Records
:::::
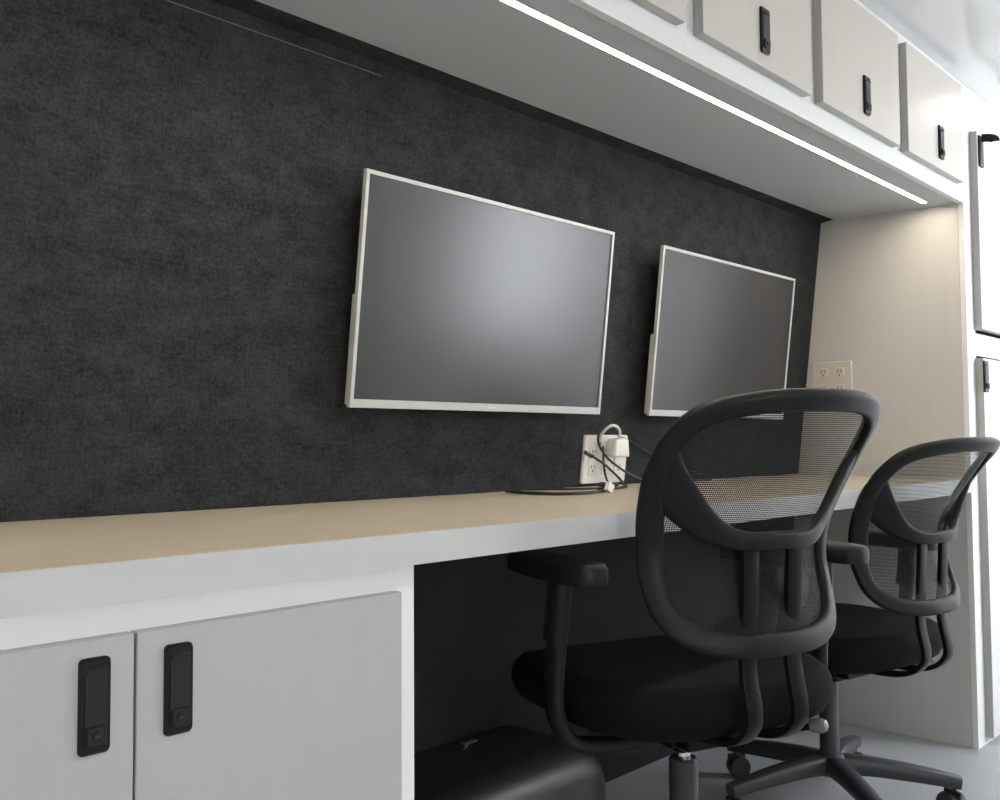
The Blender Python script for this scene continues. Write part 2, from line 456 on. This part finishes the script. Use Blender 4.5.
make_monitor(1.178, 2.001, 'large wall monitor nearer the camera, its screen catching a broad grey glare')
make_monitor(2.228, 3.022, 'wall monitor farther along, beside the end panel and partly behind the front chair')

# ------------------------------------------------------------------ outlets
po = empty('outlet_plate', (2.1215, wy(.952) - .0005, .952), (TILT, 0, 0)); prop(po, 'white wide outlet plate on the charcoal wall just above the counter', 'outlet')
obj('plate', rplate(.196, .134, -.008, 0, .006, edge=.003), M['plate'], po)
for cx in (-.058, 0, .058):
    b = rplate(.036, .086, -.0105, -.006, .003, cx, 0, edge=.001)
    for cz in (-.021, .021):
        for dx in (-.0065, .0065): box(cx + dx - .0012, cx + dx + .0012, -.0109, -.0104, cz - .003, cz + .006, bm=b, mi=1)
        lathe([(.0028, -.0109), (.0028, -.0104)], 10, (cx, 0, cz - .010), 'y', b, 1)
    obj('receptacle', b, [M['plate'], M['slot']], po)
eo = empty('outlet_plate', (XE - .0005, 1.492, 1.213), (0, 0, -PI / 2)); prop(eo, 'ivory double outlet on the warm end panel beside the far monitor', 'outlet')
# local +x -> world -y here; plate front faces -X
obj('plate', rplate(.146, .138, -.007, 0, .005, edge=.002), M['beige_plate'], eo)
for cx in (-.030, .030):
    for cz in (-.030, .030):
        b = rplate(.034, .036, -.0095, -.006, .010, cx, cz, edge=.001)
        for dx in (-.0065, .0065): box(cx + dx - .0014, cx + dx + .0014, -.0100, -.0094, cz - .001, cz + .010, bm=b, mi=1)
        lathe([(.003, -.0100), (.003, -.0094)], 10, (cx, 0, cz - .009), 'y', b, 1)
        obj('receptacle', b, [M['beige_plate'], M['slot']], eo)

# white plug-in adapter with its looped cord
ad = empty('power_adapter', (2.148, wy(.992) - .0115, .985), (TILT, 0, 0)); prop(ad, 'white power adapter with a looped white cord plugged into the outlet over the counter', 'adapter')
b = box(-.034, .026, -.034, 0, -.026, .026, .007, 3)
for v in b.verts:
    if v.co.z < 0 and v.co.x > 0: v.co.x += .012 * (-v.co.z / .026)
obj('body', b, M['plate'], ad)
inv = Matrix.Translation(ad.location) @ Matrix.Rotation(TILT, 4, 'X'); inv.invert()
def loc(pts): return [inv @ Vector(p) for p in pts]
obj('cord', tube(loc([(2.133, 1.578, 1.004), (2.119, 1.562, 1.024), (2.094, 1.552, 1.039), (2.069, 1.551, 1.043), (2.059, 1.560, 1.036), (2.055, 1.574, 1.022), (2.061, 1.585, 1.008), (2.077, 1.592, .995), (2.090, 1.600, .982)]), .0040, 10), M['white_cable'], ad)

# black cables
def cable(name, label, pts, r=.0034, plug=None):
    root = empty(name, pts[0]); prop(root, label, 'cable', 'black cables by the outlet')
    L_ = [Vector(p) - root.location for p in pts]
    obj('cord', tube(L_, r, 8), M['cable'], root)
    if plug: plug(root, L_)
    return root
def plug_end(root, L_):
    d = (L_[1] - L_[0]).normalized(); a = L_[0] - d * .008
    obj('plug', tube([a, a + d * .014, a + d * .026], .0055, 10, 3), M['cable'], root)
cable('power_cable', 'black cable plugged into the left of the white outlet and looping down to the counter',
      [(2.012, 1.592, .968), (2.041, 1.582, .953), (2.075, 1.580, .936), (2.106, 1.580, .918), (2.128, 1.578, .903), (2.136, 1.570, .890), (2.120, 1.555, .8845), (2.06, 1.50, .8808), (1.97, 1.47, .8808), (1.88, 1.43, .8808)], .0036, plug_end)
cable('power_cable', 'black cable bending round the adapter and slanting down right to the front chair',
      [(2.082, 1.602, .990), (2.066, 1.590, 1.012), (2.052, 1.584, 1.016), (2.053, 1.586, 1.001), (2.067, 1.589, .982), (2.093, 1.588, .957), (2.132, 1.586, .934), (2.189, 1.583, .908), (2.234, 1.580, .893), (2.29, 1.572, .8808), (2.42, 1.56, .8808), (2.6, 1.57, .8808)], .0036)
cable('power_cable', 'black cable hanging straight down across the middle of the white outlet',
      [(2.085, 1.606, 1.012), (2.085, 1.594, .985), (2.088, 1.596, .948), (2.094, 1.596, .913), (2.094, 1.588, .893), (2.07, 1.56, .8810), (2.0, 1.52, .8806), (1.945, 1.50, .8806), (1.865, 1.53, .8806), (1.82, 1.575, .8806), (1.79, 1.612, .8806)], .0030)
cable('power_cable', 'thin black cable slanting from behind the adapter toward the far monitor',
      [(2.170, 1.607, 1.018), (2.189, 1.606, 1.010), (2.223, 1.603, 1.001), (2.275, 1.606, .981), (2.335, 1.608, .963), (2.409, 1.609, .942), (2.5, 1.611, .918), (2.62, 1.613, .895)], .0026)
# cable lying on the counter, ends in a tied bundle
tb = empty('cable_bundle', (1.80, 1.40, ZT)); prop(tb, 'black cable lying along the counter, ending in a tied bundle with a pale tag', 'cable', 'black cables by the outlet')
g = lambda pts: [Vector(p) - tb.location for p in pts]
obj('cord', tube(g([(1.690, 1.588, .8815), (1.664, 1.53, .8813), (1.655, 1.47, .8813), (1.672, 1.405, .8813), (1.737, 1.383, .8813), (1.80, 1.392, .8813), (1.84, 1.405, .8820)]), .0040, 8), M['cable'], tb)
coil = []
for i in range(46):
    a = i / 46 * 2 * PI * 3.2
    coil.append((1.862 + .028 * math.cos(a) + .0004 * i, 1.418 + .016 * math.sin(a), .888 + .006 * math.sin(a * .5) + .00012 * i))
obj('coil', tube(g(coil), .0034, 8, 3), M['cable'], tb)
t_ = box(-.011, .011, -.006, .006, 0, .022, .002, 2); bmesh.ops.rotate(t_, verts=t_.verts, matrix=Matrix.Rotation(.5, 3, 'Y'))
bmesh.ops.translate(t_, verts=t_.verts, vec=Vector((1.838, 1.392, .8795)) - tb.location)
obj('tag', t_, M['white_cable'], tb)['label'] = 'pale cable tag'

# ------------------------------------------------------------------ wheel arch box under the counter
def wheel_arch():
    x0, x1 = .915, 1.915; yf = 1.24 * K; h = .240 * K; r = .075
    b = bmesh.new()
    # section from the front foot up over a rounded edge to the wall, repeated along X with a rounded right end
    def section(x, drop, inset):
        pts = [(yf + inset, 0)]
        for i in range(9):
            a = i / 8 * PI / 2
            pts.append((yf + inset + r - r * math.cos(a), h - drop - r + r * math.sin(a)))
        pts.append((wy(h - drop) - .003, h - drop)); pts.append((wy(0) - .003, 0))
        return [b.verts.new((x, y, max(z, 0))) for y, z in pts]
    xs = [(x0, 0, 0), (x1 - .13, 0, 0)]
    for i in range(1, 9):
        a = i / 8 * PI / 2; xs.append((x1 - .13 + .13 * math.sin(a), .11 * (1 - math.cos(a)), .06 * (1 - math.cos(a))))
    S_ = [section(*q) for q in xs]
    for A, B in zip(S_, S_[1:]):
        for j in range(len(A)):
            b.faces.new((A[j], A[(j + 1) % len(A)], B[(j + 1) % len(A)], B[j]))
    b.faces.new(S_[0]); b.faces.new(S_[-1])
    return b
o = obj('wheel_arch_cover', wheel_arch(), M['vinyl'], sharp=60); prop(o, 'black rounded vinyl wheel arch box on the floor under the counter', 'wheel arch cover')
br = box(-.024, .024, -.007, .007, .0, .003, .0008, 1); box(-.024, -.021, -.007, .007, .003, .009, .0008, 1, br)
bo = obj('metal_bracket', br, M['steel'], None, (1.63, 1.66, .2765)); bo.rotation_euler = (0, 0, .1)
prop(bo, 'tiny shiny metal bracket lying on the black wheel arch box', 'bracket')

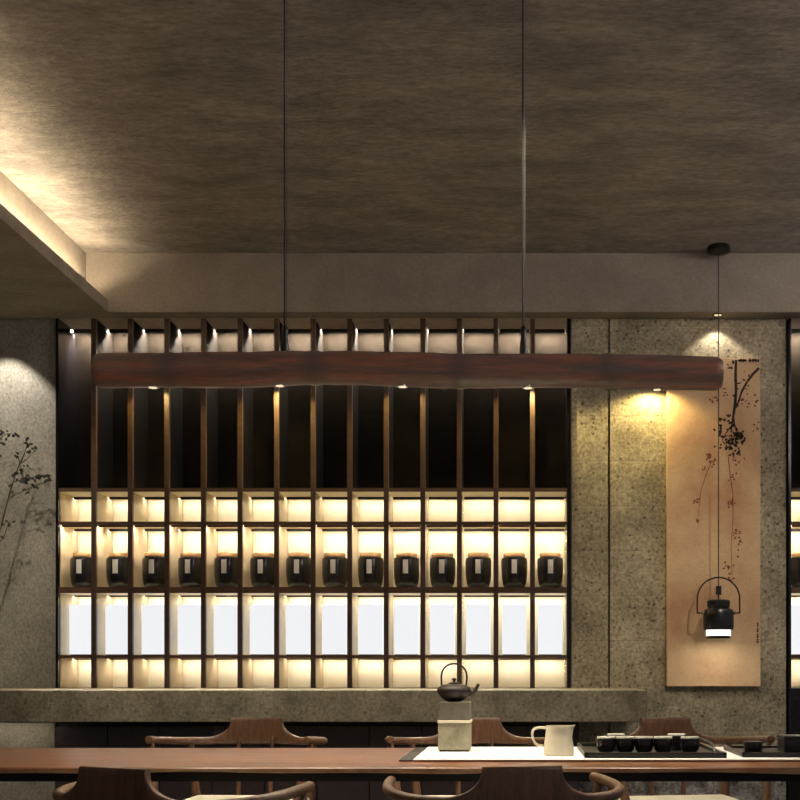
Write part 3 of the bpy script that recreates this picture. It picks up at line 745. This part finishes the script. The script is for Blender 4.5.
# added ceiling spotlights, unseen above the frame, to brighten walls, counter and painting
trk = thing('added_spot_track', (0, 3.1, ZC), 'added black ceiling track with four spotlights, out of view over the near side of the table', 'added track light')
b = NB(); box(b, -2.0, 1.8, 3.085, 3.115, ZC-.02, ZC-.0005); obj('added_track', b, M['blackmetal'], trk)
for x, tgt, e, ang in ((-1.9, (-2.85,6.06,1.6), 130, 32), (-1.2, (-1.6,5.4,.75), 105, 34), (.0, (-.2,5.4,.75), 95, 34), (1.3, (1.0,6.06,1.2), 85, 33)):
    d = (Vector(tgt)-Vector((x,3.1,ZC-.07))).normalized(); p0 = Vector((x,3.1,ZC-.07))
    b = NB(); tube(b, [p0-d*.05, p0+d*.05], .028, 18); tube(b, [(x,3.1,ZC-.02), tuple(p0)], .008, 8); obj('added_spot_head', b, M['blackmetal'], trk, True)
    spot('added_track_spot', tuple(p0+d*.055), e, (255,240,214), ang, .9, .03, target=tgt)
for (px, x), e in zip(wash, (8, 18, 9, 14, 16)):
    spot('added_rail_spot', (x, YT, Z(381,YT)-.004), e, (255,226,150), 156, .5, .008)  # added lamps for the light pools on dividers and pier
for p in spots_w:
    spot('bamboo_spot', (p.x, p.y, p.z-.004), 36, (255,236,208), 112, .8, .02)
area('lantern_glow', (xp, YP, zp(640)), (0,0,0), .1, .1, .6, (255,240,215))
w = D.worlds.new('World'); bpy.context.scene.world = w; w.use_nodes = True
bg = w.node_tree.nodes['Background']; bg.inputs[0].default_value = lin((255,250,246)); bg.inputs[1].default_value = .15

# ------------------------------------------------------------------ camera
cam = D.cameras.new('Camera'); cam.sensor_width = 36; cam.lens = F/800*36; cam.clip_start = .05
cam.shift_x = (400-VX)/800; cam.shift_y = (VY-400)/800
co = D.objects.new('Camera', cam); COL.objects.link(co); co.location = (0,0,EYE); co.rotation_euler = (PI/2,0,0)
sc = bpy.context.scene; sc.camera = co
sc.view_settings.view_transform = 'Standard'; sc.view_settings.look = 'None'; sc.view_settings.gamma = 1; sc.view_settings.exposure = .22
sc.view_settings.use_curve_mapping = False
try:
    sc.cycles.use_denoising = True; sc.cycles.sample_clamp_indirect = 6; sc.cycles.max_bounces = 8
except Exception: pass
:::::
Directions for this task
From the opening line of the listing above through the line bearing "make_monitor(2.228, 3.022, 'wall", repeat each line exactly. Drop every picture.

Completed task
The Blender Python script for this scene continues. Write part 2, from line 456 on. This part finishes the script. Use Blender 4.5.
make_monitor(1.178, 2.001, 'large wall monitor nearer the camera, its screen catching a broad grey glare')
make_monitor(2.228, 3.022, 'wall monitor farther along, beside the end panel and partly behind the front chair')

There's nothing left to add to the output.